I have this homework problem:
Two sides of a triangle are 4 m and 5 m in length and the angle between them is increasing at a rate of 0.06 rad/s. Find the rate at which the area of the triangle is increasing when the angle between the sides of fixed length is π/3.

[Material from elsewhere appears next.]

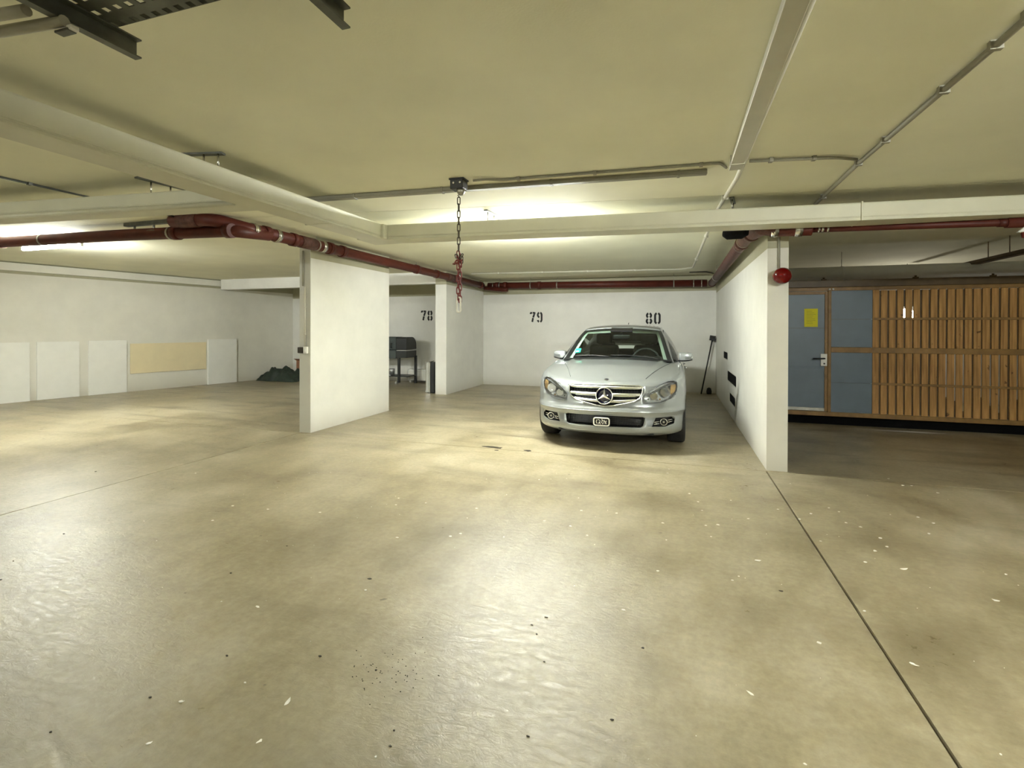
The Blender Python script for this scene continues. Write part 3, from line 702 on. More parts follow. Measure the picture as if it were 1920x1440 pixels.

Calculus Early Transcendentals 7E, by James Stewart, p. 249
I think I went about solving it the right way, but my units didn't work out the way I expected them to:
$$height_{triangle} = 4m \times \sin \theta$$ $$A_{triangle} = \frac{1}{2} \times 5 m \times 4 m \times \sin \theta = 10m^2 sin \theta$$ $$\frac{dA}{dt} = \frac{d}{dt}(10 m^2 \times \sin \theta)$$ $$\frac{dA}{dt} = 10 m^2 \times \cos \theta \times \frac{d\theta}{dt}$$ $$\frac{dA}{dt} = 10 m^2 \times \cos \frac{\pi}{3} \times 0.06 \frac{rad}{s} = 0.3 \frac{m^2 rad}{s}$$
The answer in the book, $0.3 \frac{m^2}{s}$, makes a lot more sense. Can you please point out what I am missing here? Can I ignore the $rad$ for some reason?
Edit: Looks like Berkeley solved it the same way I did, but they ignored the units entirely! Any ideas?
Are you using "rad" to mean radians? It is typical to suppress the unit "radian". So, you have done it correctly. For example we never say $\cos(\pi/3)$ radians.